For this reason, this is the ideal place to have an Air Force squadron. “Under this initiative, we will work and help our community by supporting law enforcement with the collaboration of Doral residents who commit to the organization,” adds the Deputy Commander.


However, opportunities in aerospace education do not begin or end with flying training. According to Commander Llanio, an organization will lend its support to allow cadets interested in seeing the inside of a plane and learning about its parts to do so. “Many do not want to be pilots in the future but airplane mechanics, which represents a lucrative career,” she adds.


But while aviation is undoubtedly the cornerstone of the program, cadets do much more than diving into the world of airplanes. Actually, they learn life skills.


When they join the program, they also receive training on emergency services and search and rescue. In order to acquire skills in these fields, once the squadron is complete, cadets will go to a campsite one weekend a month to participate in emergency drills that, through different activities and always protected by adults, will help them learn how to deal with disasters or find missing people.


Additionally, minors will be provided with moral and spiritual support with the aim of not only instilling the values of integrity, volunteer service, excellence, and respect, but also of helping them sort out conflicts and challenges that life presents. For that, cadets will be connected with a counselor who will not be religion-focused.


The advantages of being part of this project are many. One of them is that although it isn’t mandatory to follow a military career later on, those who wish to do so have the basic knowledge to start one at a higher rank.


In addition, youngsters can rack up the community service hours they need to graduate from high school and learn how to navigate dangerous situations as well as to speak in public. “What we want is to help them walk on a straight line, give them motivation and a clear purpose, because we have noticed that they really need it,” says Llanio.

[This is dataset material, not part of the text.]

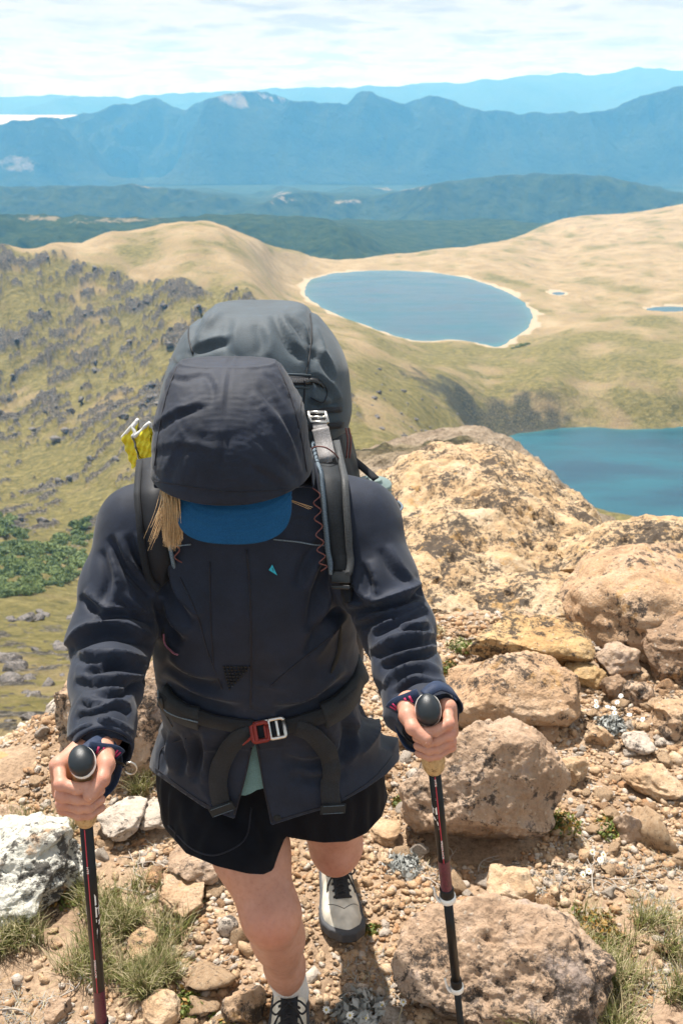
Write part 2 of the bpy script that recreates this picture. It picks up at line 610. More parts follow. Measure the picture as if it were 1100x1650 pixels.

For his part, Ettore Sabatella highlights the opportunity to develop skills in the leaders of the future and to cultivate high self-esteem and a sense of pride by donning a United States Air Force uniform. “This program brings us closer to having better citizens with intellectual development for their future.”


Those who wish to become part of this squadron must attend three classes before opting for membership at the Doral Police Training and Community Center (3719 NW 97th Ave, Doral, FL 33178) where the group meets every Thursday from 7 to 9:30 p.m.


Parents can attend these meetings if they wish so that they know what their children will learn and what families can expect. “I am very grateful with the mayor and all the elected officials who have opened the arms of this city to us and given us the facilities to meet,” says the Commander.